The New York Times recently ran an editorial on the problems they see with 401(k) plans, and suggested a solution to our retirement challenges would be some sort of government guaranteed return on our 401(k) plans. While it sounds nice, a guarantee would actually create more risk in the financial markets.

Moral Hazard. If the government were to guarantee a positive return on your retirement money, it would create a massive moral hazard for indiscriminate risk taking in the financial markets.

  • Before this recent crisis, it was no secret that the stock market can decline 50 percent without warning. It happened in 2000, in 1973 and during the Great Depression. Plus, we've had many declines in the 20 to 30 percent range over the years.
  • Yet in the face of such big declines, people still loaded the boat on stocks in their retirement plans.
  • So if you remove the risk of loss from your stock holdings, people will pump even more money into stocks. Why not? You get the gains and don't get the losses.
Wall Street Bonanza. Moreover, this type of guarantee would unleash a stampede of risk taking by Wall Street. They would be busy marketing all kinds of risky ventures to retirement plan investors because everyone wins and no one loses. That would be a goldmine for investment firms.

Government Disaster. But Wall Street's gains would eventually become a government disaster. If you guarantee returns in the stock market, it will create incentives to fund all kinds of businesses and ventures that shouldn't otherwise be funded. And when they eventually collapse, the government will be left to pay the bills.

Risk Imposes Discipline. The only thing that keeps investors rational is the risk of a severe loss. As tough as it is to bear, we need risk in the markets to help us better allocate money.
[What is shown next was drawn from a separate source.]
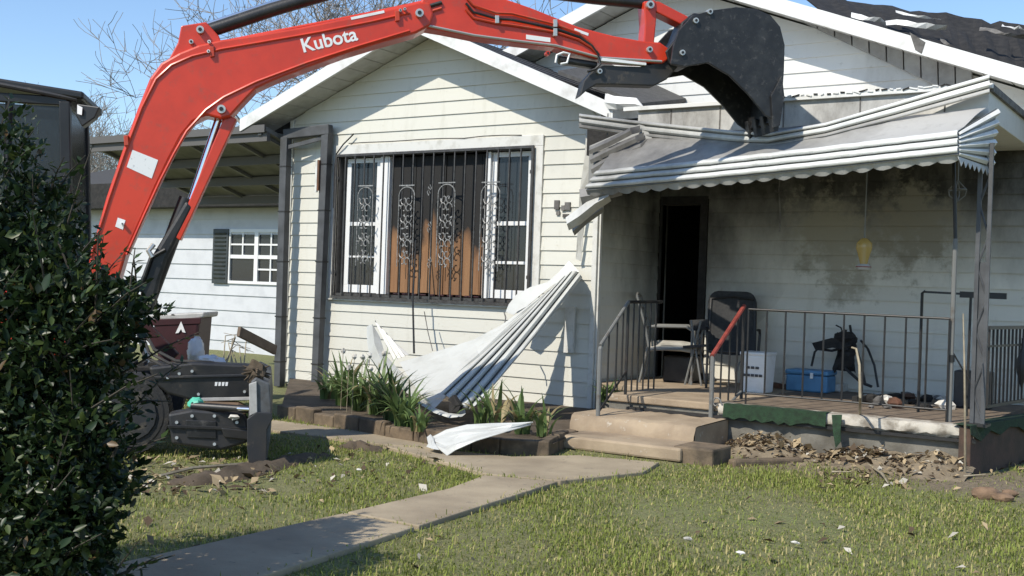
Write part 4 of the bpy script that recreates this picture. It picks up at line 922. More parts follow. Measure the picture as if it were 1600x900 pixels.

  • When you invest, you're buying an interest in a business and have a right to a percentage of their profits. When profits grow, the value of the business usually grows. And when they decline, the value usually declines. This is roughly how the stock market works over long cycles.
  • Risk of loss makes investors cautious, and over time they generally invest in good businesses, which is why over time the stock market generally grows. The good businesses get funded and the bad businesses die.
  • If you take the risk of loss out, then you'll fund lots of terrible businesses that can't create profits and our economy will suffocate.
Bottom line. I'm sure the NY Times was well intentioned in their 401(k) proposal, but taking the risk out of investing has no basis in financial reality. Investing involves risk, and risk creates profits that tend to make us all richer. The key to long-term success is learning how to manage risk, not avoid it entirely.